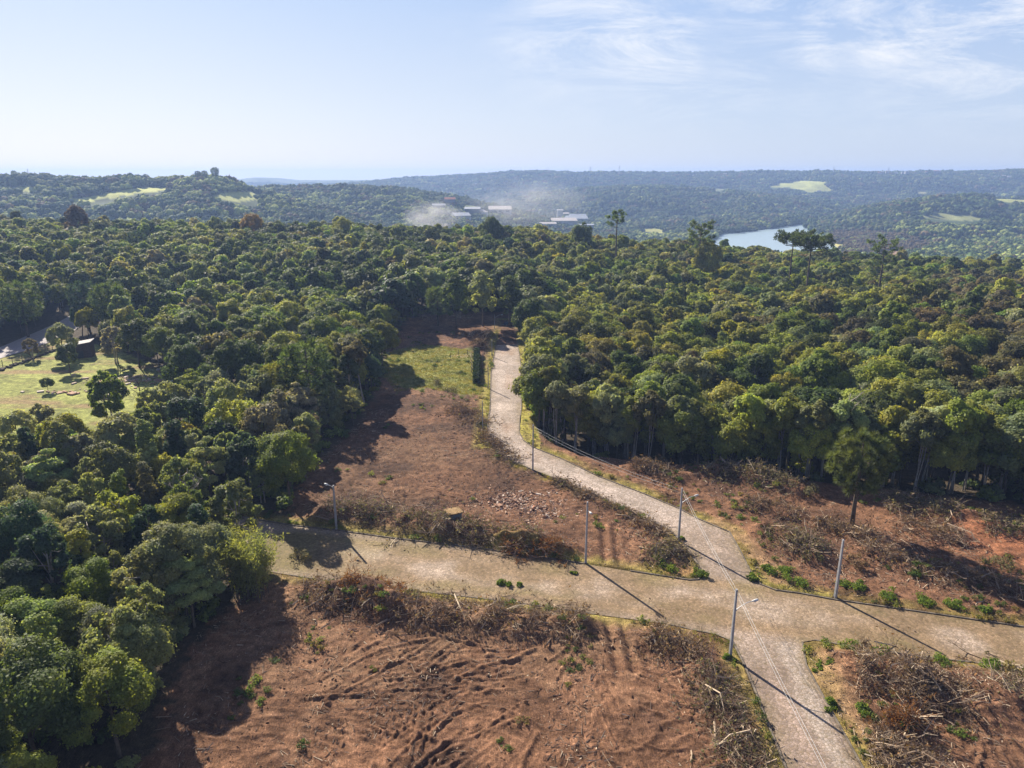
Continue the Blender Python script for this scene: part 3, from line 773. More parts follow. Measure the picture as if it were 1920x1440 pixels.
def sky_tree(u, vtop, Yd, kind, tint, label, phrase=None):
    q = at_y(u, vtop, Yd); z = tz(q[0], Yd); s = (q[2] - z) / KINDS[(kind, 'mid')][0]['h']; TAKEN.append((q[0], Yd, 4 * s))
    return place_tree(kind, 'mid', q[0], Yd, tint, min(s, 1.25), label, None, phrase, zs=max(1, s / 1.25))
for u, v_, ph in ((1369, 1232, 'the junction lamp'), (1272, 1013, 'the lamp at the bend'), (631, 993, 'the west end lamp'),
               (960, 607, 'the parked car'), (893, 690, 'the clipped hedge'), (150, 660, 'the wooden shed')):
    p = at(u, v_); LANDMARKS.append((ph, p[0], p[1]))

# --- trees that stand out
mark(165, 1095, 'clumpy', 'fresh green', .68, 'olive bright green bushy tree in the near left wood, lit from above', 'the bright green bushy tree')
mark(62, 1165, 'layered', 'pale green', .8, 'pale green tree with flat layered branches at the left edge of the near wood', 'the pale layered tree', lod='near')
mark(345, 1065, 'round', 'yellow green', .42, 'small yellow green tree between the bamboo clump and the bright bushy tree', hfrac=.9)
mark(345, 893, 'round', 'yellow green', .72, 'yellow green dome shaped crown standing above the grey trees left of the clearing', 'the yellow green domed tree')
mark(98, 922, 'round', 'yellow green', .62, 'yellow green round crown near the left edge, above the dark hollow', 'the small yellow green crown')
mark(300, 1030, 'airy', 'silvery', .95, 'silvery loose leaved tree with glinting foliage left of the bamboo clump', 'the silvery loose leaved tree')
mark(440, 935, 'airy', 'grey green', .95, 'sparse yellowish grey tree right behind the bamboo clump', 'the sparse tree behind the bamboo')
mark(215, 1190, 'airy', 'grey green', .95, 'grey green loose crown below the bright green bushy tree', 'the grey loose crown')
mark(250, 1215, 'round', 'grey green', .75, 'dense grey topped round tree at the shaded edge of the bottom clearing')
mark(200, 1290, 'clumpy', 'olive green', .8, 'olive tree lit at the top on the lower left forest margin', 'the lower olive tree')
mark(40, 1300, 'clumpy', 'dark green', 1.0, 'dark shaded tree in the bottom left corner of the frame', 'the dark corner tree')
mark(535, 850, 'clumpy', 'mid green', .95, 'large mid green tree leaning over the shaded left edge of the north lot', 'the large tree over the north lot')
mark(560, 815, 'airy', 'brownish', .7, 'tree with a tan dry top at the left edge of the north lot')
mark(193, 714, 'airy', 'mid green', 1.1, 'spreading mid green tree with a bare trunk in the middle of the pasture', 'the spreading pasture tree', hfrac=.8, lod='mid')
mark(222, 770, 'round', 'dark green', .52, 'small round tree on a thin trunk right of the spreading pasture tree', base=True)
mark(88, 722, 'round', 'dark green', .3, 'single round dark bush standing in the open pasture', hfrac=.5)
mark(112, 628, 'clumpy', 'grey green', .8, 'tall bushy tree overhanging the left side of the wooden shed', base=False)
mark(125, 660, 'clumpy', 'dark green', .62, 'dark blue green tree against the left wall of the wooden shed')
mark(168, 640, 'round', 'yellow green', .62, 'lollipop tree with a small yellow green crown on a tall bare trunk behind the shed', base=True, zs=1.4)
mark(220, 682, 'airy', 'silvery', .95, 'silvery tree with several bare upright stems right of the wooden shed', 'the silvery many stemmed tree', base=True)
mark(75, 775, 'airy', 'silvery', .72, 'silvery loose tree at the near edge of the pasture, left of the spreading tree', 'the silvery pasture edge tree')
mark(28, 800, 'clumpy', 'grey green', .72, 'grey green tree at the left frame edge below the pasture')
mark(118, 790, 'airy', 'grey green', .6, 'small grey tree at the near edge of the pasture beside the silvery one')
mark(165, 830, 'round', 'olive green', .6, 'low olive tree in front of the trunk of the spreading pasture tree')
mark(290, 760, 'clumpy', 'yellow green', .62, 'yellowish leafy tree at the right end of the pasture')
mark(245, 828, 'airy', 'silvery', .6, 'whitish leaved small tree in front of the small round pasture tree')
mark(62, 674, 'airy', 'brownish', .55, 'thin brownish half bare tree on the bank below the asphalt road', base=True)
mark(262, 690, 'clumpy', 'dark green', 1.0, 'dark broad tree shading the pasture right of the silvery stems', base=True)
mark(310, 700, 'clumpy', 'mid green', .95, 'dark trunked tree at the right end of the pasture', base=True)
mark(365, 600, 'clumpy', 'dark green', 1.1, 'dark blocky tree standing alone above the pasture woods')
mark(395, 455, 'round', 'yellow green', .9, 'bright yellow green tree in the upper left forest', 'the yellow tree in the upper forest')
mark(360, 490, 'round', 'yellow green', .85, 'paler yellow green tree in front of the bright yellow one in the upper forest')
mark(682, 470, 'column', 'yellow green', 1.1, 'slim yellow tree in the forest left of the road end', 'the slim yellow tree')
sky_tree(470, 403, 395, 'round', 'rusty orange', 'orange topped dark tree on the left skyline', 'the orange topped tree')
mark(468, 455, 'airy', 'rusty orange', .9, 'russet half bare tree below the orange topped one')
sky_tree(140, 387, 395, 'clumpy', 'reddish brown', 'dark reddish brown tree on the far left skyline', 'the reddish skyline tree')
mark(327, 608, 'airy', 'rusty orange', .55, 'small peach coloured tree among the woods above the pasture')
mark(440, 688, 'round', 'reddish brown', .5, 'small dark red tree beside the big araucaria of the left wood')
mark(620, 612, 'round', 'yellow green', .8, 'pale yellow green flowering tree above the left edge of the lots')
sky_tree(640, 408, 395, 'round', 'yellow green', 'yellowish tree on the skyline below the smoke')
mark(1338, 683, 'round', 'yellow green', .95, 'bright yellow green tree in the middle of the right forest', 'the bright yellow green tree')
mark(1380, 700, 'round', 'yellow green', .75, 'smaller yellow green tree touching the bright one in the right forest')
mark(1905, 742, 'round', 'yellow green', .6, 'yellow green tree at the right frame edge of the right forest')
mark(1400, 505, 'round', 'rusty orange', 1.1, 'rust coloured crown high in the right forest', 'the rust coloured crown')
sky_tree(1330, 455, 330, 'round', 'olive green', 'golden olive crown on the skyline beside the dark skyline araucaria')
sky_tree(921, 409, 385, 'round', 'dark green', 'lone dark mushroom shaped tree standing above the skyline over the road', 'the mushroom shaped skyline tree')
sky_tree(1092, 419, 380, 'round', 'dark green', 'small dark crown on the skyline in front of the white factory roofs')
mark(905, 560, 'big', 'grey green', 1.0, 'huge grey green tree closing off the far end of the street', 'the huge tree at the end of the street', hfrac=.5)
mark(855, 575, 'big', 'dark green', 1.0, 'tall dark tree left of the huge one at the end of the street', hfrac=.4)
mark(955, 575, 'big', 'dark green', .9, 'tall dark tree right of the huge one at the end of the street', hfrac=.4)
mark(1013, 745, 'column', 'fresh green', .85, 'slender fresh green tree at the corner of the right forest beside the road', 'the slender corner tree', hfrac=.55, lod='mid')
mark(1018, 800, 'round', 'olive green', .28, 'bushy young tree at the foot of the slender corner tree', base=True)
mark(1850, 600, 'airy', 'brownish', 1.1, 'brownish leafless looking crown at the right side of the right forest', 'the brownish bare crown')
mark(1890, 625, 'airy', 'brownish', 1.0, 'greyish brown thin crown at the right frame edge of the forest')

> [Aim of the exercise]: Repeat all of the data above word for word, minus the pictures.

> [Solution to this task]:
Continue the Blender Python script for this scene: part 3, from line 773. More parts follow. Measure the picture as if it were 1920x1440 pixels.
def sky_tree(u, vtop, Yd, kind, tint, label, phrase=None):
    q = at_y(u, vtop, Yd); z = tz(q[0], Yd); s = (q[2] - z) / KINDS[(kind, 'mid')][0]['h']; TAKEN.append((q[0], Yd, 4 * s))
    return place_tree(kind, 'mid', q[0], Yd, tint, min(s, 1.25), label, None, phrase, zs=max(1, s / 1.25))
for u, v_, ph in ((1369, 1232, 'the junction lamp'), (1272, 1013, 'the lamp at the bend'), (631, 993, 'the west end lamp'),
               (960, 607, 'the parked car'), (893, 690, 'the clipped hedge'), (150, 660, 'the wooden shed')):
    p = at(u, v_); LANDMARKS.append((ph, p[0], p[1]))

# --- trees that stand out
mark(165, 1095, 'clumpy', 'fresh green', .68, 'olive bright green bushy tree in the near left wood, lit from above', 'the bright green bushy tree')
mark(62, 1165, 'layered', 'pale green', .8, 'pale green tree with flat layered branches at the left edge of the near wood', 'the pale layered tree', lod='near')
mark(345, 1065, 'round', 'yellow green', .42, 'small yellow green tree between the bamboo clump and the bright bushy tree', hfrac=.9)
mark(345, 893, 'round', 'yellow green', .72, 'yellow green dome shaped crown standing above the grey trees left of the clearing', 'the yellow green domed tree')
mark(98, 922, 'round', 'yellow green', .62, 'yellow green round crown near the left edge, above the dark hollow', 'the small yellow green crown')
mark(300, 1030, 'airy', 'silvery', .95, 'silvery loose leaved tree with glinting foliage left of the bamboo clump', 'the silvery loose leaved tree')
mark(440, 935, 'airy', 'grey green', .95, 'sparse yellowish grey tree right behind the bamboo clump', 'the sparse tree behind the bamboo')
mark(215, 1190, 'airy', 'grey green', .95, 'grey green loose crown below the bright green bushy tree', 'the grey loose crown')
mark(250, 1215, 'round', 'grey green', .75, 'dense grey topped round tree at the shaded edge of the bottom clearing')
mark(200, 1290, 'clumpy', 'olive green', .8, 'olive tree lit at the top on the lower left forest margin', 'the lower olive tree')
mark(40, 1300, 'clumpy', 'dark green', 1.0, 'dark shaded tree in the bottom left corner of the frame', 'the dark corner tree')
mark(535, 850, 'clumpy', 'mid green', .95, 'large mid green tree leaning over the shaded left edge of the north lot', 'the large tree over the north lot')
mark(560, 815, 'airy', 'brownish', .7, 'tree with a tan dry top at the left edge of the north lot')
mark(193, 714, 'airy', 'mid green', 1.1, 'spreading mid green tree with a bare trunk in the middle of the pasture', 'the spreading pasture tree', hfrac=.8, lod='mid')
mark(222, 770, 'round', 'dark green', .52, 'small round tree on a thin trunk right of the spreading pasture tree', base=True)
mark(88, 722, 'round', 'dark green', .3, 'single round dark bush standing in the open pasture', hfrac=.5)
mark(112, 628, 'clumpy', 'grey green', .8, 'tall bushy tree overhanging the left side of the wooden shed', base=False)
mark(125, 660, 'clumpy', 'dark green', .62, 'dark blue green tree against the left wall of the wooden shed')
mark(168, 640, 'round', 'yellow green', .62, 'lollipop tree with a small yellow green crown on a tall bare trunk behind the shed', base=True, zs=1.4)
mark(220, 682, 'airy', 'silvery', .95, 'silvery tree with several bare upright stems right of the wooden shed', 'the silvery many stemmed tree', base=True)
mark(75, 775, 'airy', 'silvery', .72, 'silvery loose tree at the near edge of the pasture, left of the spreading tree', 'the silvery pasture edge tree')
mark(28, 800, 'clumpy', 'grey green', .72, 'grey green tree at the left frame edge below the pasture')
mark(118, 790, 'airy', 'grey green', .6, 'small grey tree at the near edge of the pasture beside the silvery one')
mark(165, 830, 'round', 'olive green', .6, 'low olive tree in front of the trunk of the spreading pasture tree')
mark(290, 760, 'clumpy', 'yellow green', .62, 'yellowish leafy tree at the right end of the pasture')
mark(245, 828, 'airy', 'silvery', .6, 'whitish leaved small tree in front of the small round pasture tree')
mark(62, 674, 'airy', 'brownish', .55, 'thin brownish half bare tree on the bank below the asphalt road', base=True)
mark(262, 690, 'clumpy', 'dark green', 1.0, 'dark broad tree shading the pasture right of the silvery stems', base=True)
mark(310, 700, 'clumpy', 'mid green', .95, 'dark trunked tree at the right end of the pasture', base=True)
mark(365, 600, 'clumpy', 'dark green', 1.1, 'dark blocky tree standing alone above the pasture woods')
mark(395, 455, 'round', 'yellow green', .9, 'bright yellow green tree in the upper left forest', 'the yellow tree in the upper forest')
mark(360, 490, 'round', 'yellow green', .85, 'paler yellow green tree in front of the bright yellow one in the upper forest')
mark(682, 470, 'column', 'yellow green', 1.1, 'slim yellow tree in the forest left of the road end', 'the slim yellow tree')
sky_tree(470, 403, 395, 'round', 'rusty orange', 'orange topped dark tree on the left skyline', 'the orange topped tree')
mark(468, 455, 'airy', 'rusty orange', .9, 'russet half bare tree below the orange topped one')
sky_tree(140, 387, 395, 'clumpy', 'reddish brown', 'dark reddish brown tree on the far left skyline', 'the reddish skyline tree')
mark(327, 608, 'airy', 'rusty orange', .55, 'small peach coloured tree among the woods above the pasture')
mark(440, 688, 'round', 'reddish brown', .5, 'small dark red tree beside the big araucaria of the left wood')
mark(620, 612, 'round', 'yellow green', .8, 'pale yellow green flowering tree above the left edge of the lots')
sky_tree(640, 408, 395, 'round', 'yellow green', 'yellowish tree on the skyline below the smoke')
mark(1338, 683, 'round', 'yellow green', .95, 'bright yellow green tree in the middle of the right forest', 'the bright yellow green tree')
mark(1380, 700, 'round', 'yellow green', .75, 'smaller yellow green tree touching the bright one in the right forest')
mark(1905, 742, 'round', 'yellow green', .6, 'yellow green tree at the right frame edge of the right forest')
mark(1400, 505, 'round', 'rusty orange', 1.1, 'rust coloured crown high in the right forest', 'the rust coloured crown')
sky_tree(1330, 455, 330, 'round', 'olive green', 'golden olive crown on the skyline beside the dark skyline araucaria')
sky_tree(921, 409, 385, 'round', 'dark green', 'lone dark mushroom shaped tree standing above the skyline over the road', 'the mushroom shaped skyline tree')
sky_tree(1092, 419, 380, 'round', 'dark green', 'small dark crown on the skyline in front of the white factory roofs')
mark(905, 560, 'big', 'grey green', 1.0, 'huge grey green tree closing off the far end of the street', 'the huge tree at the end of the street', hfrac=.5)
mark(855, 575, 'big', 'dark green', 1.0, 'tall dark tree left of the huge one at the end of the street', hfrac=.4)
mark(955, 575, 'big', 'dark green', .9, 'tall dark tree right of the huge one at the end of the street', hfrac=.4)
mark(1013, 745, 'column', 'fresh green', .85, 'slender fresh green tree at the corner of the right forest beside the road', 'the slender corner tree', hfrac=.55, lod='mid')
mark(1018, 800, 'round', 'olive green', .28, 'bushy young tree at the foot of the slender corner tree', base=True)
mark(1850, 600, 'airy', 'brownish', 1.1, 'brownish leafless looking crown at the right side of the right forest', 'the brownish bare crown')
mark(1890, 625, 'airy', 'brownish', 1.0, 'greyish brown thin crown at the right frame edge of the forest')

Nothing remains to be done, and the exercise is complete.